[Records with scene code]
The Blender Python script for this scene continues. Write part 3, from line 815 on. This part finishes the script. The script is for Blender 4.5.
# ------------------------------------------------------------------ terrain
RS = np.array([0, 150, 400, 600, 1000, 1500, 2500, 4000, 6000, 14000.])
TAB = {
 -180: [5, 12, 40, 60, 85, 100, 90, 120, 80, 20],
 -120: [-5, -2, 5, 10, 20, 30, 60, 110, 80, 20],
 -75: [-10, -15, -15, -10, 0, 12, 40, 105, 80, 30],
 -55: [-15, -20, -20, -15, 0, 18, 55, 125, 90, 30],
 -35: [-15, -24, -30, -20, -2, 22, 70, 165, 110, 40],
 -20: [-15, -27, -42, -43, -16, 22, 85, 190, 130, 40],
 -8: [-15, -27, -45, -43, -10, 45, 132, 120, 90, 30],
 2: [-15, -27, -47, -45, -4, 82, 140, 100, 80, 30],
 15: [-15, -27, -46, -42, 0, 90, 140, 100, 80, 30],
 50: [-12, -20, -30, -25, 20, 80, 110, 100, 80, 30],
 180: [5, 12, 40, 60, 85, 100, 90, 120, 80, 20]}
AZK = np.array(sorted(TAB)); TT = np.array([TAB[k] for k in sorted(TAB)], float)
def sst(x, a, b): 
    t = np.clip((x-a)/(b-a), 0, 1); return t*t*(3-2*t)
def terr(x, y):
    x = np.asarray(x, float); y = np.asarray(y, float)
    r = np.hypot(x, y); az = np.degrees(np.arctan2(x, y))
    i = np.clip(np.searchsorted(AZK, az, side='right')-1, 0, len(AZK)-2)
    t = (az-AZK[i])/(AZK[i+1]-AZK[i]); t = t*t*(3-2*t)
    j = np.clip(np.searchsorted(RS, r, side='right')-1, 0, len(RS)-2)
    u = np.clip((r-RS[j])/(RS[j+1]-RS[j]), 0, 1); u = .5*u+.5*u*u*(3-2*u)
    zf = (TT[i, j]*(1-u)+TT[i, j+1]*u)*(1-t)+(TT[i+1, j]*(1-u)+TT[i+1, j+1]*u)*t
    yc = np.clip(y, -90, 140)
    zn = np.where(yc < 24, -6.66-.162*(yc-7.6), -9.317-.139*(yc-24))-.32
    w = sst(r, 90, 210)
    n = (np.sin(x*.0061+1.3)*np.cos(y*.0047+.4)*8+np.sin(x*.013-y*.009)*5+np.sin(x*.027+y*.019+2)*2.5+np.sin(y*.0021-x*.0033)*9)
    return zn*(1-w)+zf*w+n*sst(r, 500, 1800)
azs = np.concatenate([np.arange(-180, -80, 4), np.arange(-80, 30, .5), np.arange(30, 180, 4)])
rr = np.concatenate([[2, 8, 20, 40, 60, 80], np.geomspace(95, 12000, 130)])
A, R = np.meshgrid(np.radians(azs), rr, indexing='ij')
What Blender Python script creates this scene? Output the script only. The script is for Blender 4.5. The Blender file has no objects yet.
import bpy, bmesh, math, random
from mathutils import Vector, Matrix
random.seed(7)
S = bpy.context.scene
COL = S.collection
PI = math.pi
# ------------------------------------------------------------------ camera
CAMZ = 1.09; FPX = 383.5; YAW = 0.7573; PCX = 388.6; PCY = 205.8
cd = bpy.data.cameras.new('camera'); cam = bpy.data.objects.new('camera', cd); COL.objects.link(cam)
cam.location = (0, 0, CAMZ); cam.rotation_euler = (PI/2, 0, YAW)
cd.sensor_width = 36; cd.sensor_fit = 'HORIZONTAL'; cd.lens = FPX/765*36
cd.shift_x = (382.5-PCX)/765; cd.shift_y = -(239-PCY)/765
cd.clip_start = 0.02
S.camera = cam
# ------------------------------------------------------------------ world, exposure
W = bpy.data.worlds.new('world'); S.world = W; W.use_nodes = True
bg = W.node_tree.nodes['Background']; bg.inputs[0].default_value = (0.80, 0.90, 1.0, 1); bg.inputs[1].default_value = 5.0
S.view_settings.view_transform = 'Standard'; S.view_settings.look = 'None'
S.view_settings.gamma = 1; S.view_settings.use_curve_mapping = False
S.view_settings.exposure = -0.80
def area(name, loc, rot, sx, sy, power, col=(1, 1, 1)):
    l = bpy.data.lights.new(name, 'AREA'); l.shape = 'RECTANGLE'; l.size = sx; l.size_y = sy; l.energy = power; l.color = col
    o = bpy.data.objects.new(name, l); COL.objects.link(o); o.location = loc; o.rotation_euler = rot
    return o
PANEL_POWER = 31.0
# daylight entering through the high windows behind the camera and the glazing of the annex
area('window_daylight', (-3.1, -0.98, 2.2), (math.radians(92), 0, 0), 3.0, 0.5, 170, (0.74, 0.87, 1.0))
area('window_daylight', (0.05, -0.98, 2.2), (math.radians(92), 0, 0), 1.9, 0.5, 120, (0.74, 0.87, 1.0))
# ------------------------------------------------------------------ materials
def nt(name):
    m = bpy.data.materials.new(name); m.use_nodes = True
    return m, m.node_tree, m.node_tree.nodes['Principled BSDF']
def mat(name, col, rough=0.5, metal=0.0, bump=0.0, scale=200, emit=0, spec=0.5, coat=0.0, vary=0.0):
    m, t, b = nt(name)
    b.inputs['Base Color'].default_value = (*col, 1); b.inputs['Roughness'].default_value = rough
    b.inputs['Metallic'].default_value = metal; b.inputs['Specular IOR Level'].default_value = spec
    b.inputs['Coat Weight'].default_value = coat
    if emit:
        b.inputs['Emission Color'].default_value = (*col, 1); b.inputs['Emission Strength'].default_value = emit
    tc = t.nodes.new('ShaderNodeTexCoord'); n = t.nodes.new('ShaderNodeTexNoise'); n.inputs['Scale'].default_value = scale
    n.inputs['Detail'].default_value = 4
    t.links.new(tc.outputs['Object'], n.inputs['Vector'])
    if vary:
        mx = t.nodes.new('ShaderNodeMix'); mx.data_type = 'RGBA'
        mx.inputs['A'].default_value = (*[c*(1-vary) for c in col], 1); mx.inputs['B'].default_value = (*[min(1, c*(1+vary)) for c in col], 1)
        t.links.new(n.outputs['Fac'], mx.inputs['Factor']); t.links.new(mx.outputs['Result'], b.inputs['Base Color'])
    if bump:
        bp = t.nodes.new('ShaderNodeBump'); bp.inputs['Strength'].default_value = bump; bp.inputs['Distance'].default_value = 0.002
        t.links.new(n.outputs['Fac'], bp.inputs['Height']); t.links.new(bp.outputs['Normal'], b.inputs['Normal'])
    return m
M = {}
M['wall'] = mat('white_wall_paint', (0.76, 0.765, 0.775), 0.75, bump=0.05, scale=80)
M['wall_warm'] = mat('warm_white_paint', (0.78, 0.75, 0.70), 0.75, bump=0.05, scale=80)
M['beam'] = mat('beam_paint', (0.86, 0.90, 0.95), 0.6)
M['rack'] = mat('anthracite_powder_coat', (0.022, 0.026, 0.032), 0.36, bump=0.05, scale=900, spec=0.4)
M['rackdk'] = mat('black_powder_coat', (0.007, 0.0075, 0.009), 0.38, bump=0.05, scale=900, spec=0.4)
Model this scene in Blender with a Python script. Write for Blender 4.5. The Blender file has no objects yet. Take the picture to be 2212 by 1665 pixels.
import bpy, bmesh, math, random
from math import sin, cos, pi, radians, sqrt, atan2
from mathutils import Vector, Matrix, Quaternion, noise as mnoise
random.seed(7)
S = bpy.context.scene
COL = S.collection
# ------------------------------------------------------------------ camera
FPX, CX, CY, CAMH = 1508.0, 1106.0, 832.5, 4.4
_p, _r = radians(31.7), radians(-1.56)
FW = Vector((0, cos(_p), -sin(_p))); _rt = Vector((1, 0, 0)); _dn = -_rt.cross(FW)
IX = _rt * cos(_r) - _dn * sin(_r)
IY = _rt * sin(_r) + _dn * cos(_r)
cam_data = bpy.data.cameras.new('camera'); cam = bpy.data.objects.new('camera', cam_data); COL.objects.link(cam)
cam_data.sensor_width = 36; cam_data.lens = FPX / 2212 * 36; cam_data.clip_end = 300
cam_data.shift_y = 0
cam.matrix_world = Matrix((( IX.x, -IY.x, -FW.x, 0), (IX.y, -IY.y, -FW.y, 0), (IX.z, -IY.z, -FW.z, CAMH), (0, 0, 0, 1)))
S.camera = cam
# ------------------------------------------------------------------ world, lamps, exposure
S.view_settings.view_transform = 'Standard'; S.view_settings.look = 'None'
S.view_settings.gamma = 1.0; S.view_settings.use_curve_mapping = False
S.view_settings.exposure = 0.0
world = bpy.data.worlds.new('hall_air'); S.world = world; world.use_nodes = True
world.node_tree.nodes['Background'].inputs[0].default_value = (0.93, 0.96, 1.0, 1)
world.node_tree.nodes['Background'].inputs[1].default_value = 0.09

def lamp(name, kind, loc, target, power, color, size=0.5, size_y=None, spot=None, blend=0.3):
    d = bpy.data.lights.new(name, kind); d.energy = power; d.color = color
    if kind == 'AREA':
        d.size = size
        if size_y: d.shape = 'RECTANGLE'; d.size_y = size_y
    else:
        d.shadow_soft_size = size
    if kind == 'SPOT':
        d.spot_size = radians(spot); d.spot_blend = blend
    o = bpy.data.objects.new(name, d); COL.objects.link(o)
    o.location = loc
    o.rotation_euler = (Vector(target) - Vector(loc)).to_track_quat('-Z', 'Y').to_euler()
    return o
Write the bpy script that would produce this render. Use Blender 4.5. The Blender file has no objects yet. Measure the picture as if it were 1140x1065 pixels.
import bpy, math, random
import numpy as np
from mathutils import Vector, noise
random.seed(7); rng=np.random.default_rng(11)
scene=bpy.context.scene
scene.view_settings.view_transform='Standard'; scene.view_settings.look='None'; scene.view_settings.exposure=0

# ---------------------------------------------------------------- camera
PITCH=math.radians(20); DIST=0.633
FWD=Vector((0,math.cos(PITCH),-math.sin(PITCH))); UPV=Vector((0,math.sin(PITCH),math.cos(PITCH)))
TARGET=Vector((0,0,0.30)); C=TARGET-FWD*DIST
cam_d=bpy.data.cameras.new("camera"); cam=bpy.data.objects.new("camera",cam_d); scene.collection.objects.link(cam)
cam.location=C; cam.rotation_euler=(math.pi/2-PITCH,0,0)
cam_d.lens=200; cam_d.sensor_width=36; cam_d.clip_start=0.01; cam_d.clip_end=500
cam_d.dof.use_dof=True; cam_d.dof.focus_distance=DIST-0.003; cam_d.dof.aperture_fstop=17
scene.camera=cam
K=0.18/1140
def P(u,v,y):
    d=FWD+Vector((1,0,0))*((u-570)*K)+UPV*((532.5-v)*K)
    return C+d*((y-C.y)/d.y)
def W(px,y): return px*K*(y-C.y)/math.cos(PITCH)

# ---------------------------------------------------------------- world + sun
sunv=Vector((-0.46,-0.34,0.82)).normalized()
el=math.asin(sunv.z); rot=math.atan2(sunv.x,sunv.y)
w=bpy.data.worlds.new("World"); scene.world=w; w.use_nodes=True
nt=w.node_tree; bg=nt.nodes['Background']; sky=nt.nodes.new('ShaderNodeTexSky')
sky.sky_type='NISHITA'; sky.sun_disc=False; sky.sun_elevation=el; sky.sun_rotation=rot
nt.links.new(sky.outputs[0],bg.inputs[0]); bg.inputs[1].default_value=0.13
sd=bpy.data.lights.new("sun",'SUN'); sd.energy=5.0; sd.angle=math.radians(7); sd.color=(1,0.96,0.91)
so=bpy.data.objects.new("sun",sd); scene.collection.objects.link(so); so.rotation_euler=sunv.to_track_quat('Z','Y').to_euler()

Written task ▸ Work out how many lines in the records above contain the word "Write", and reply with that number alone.

Problem solution ▸ 3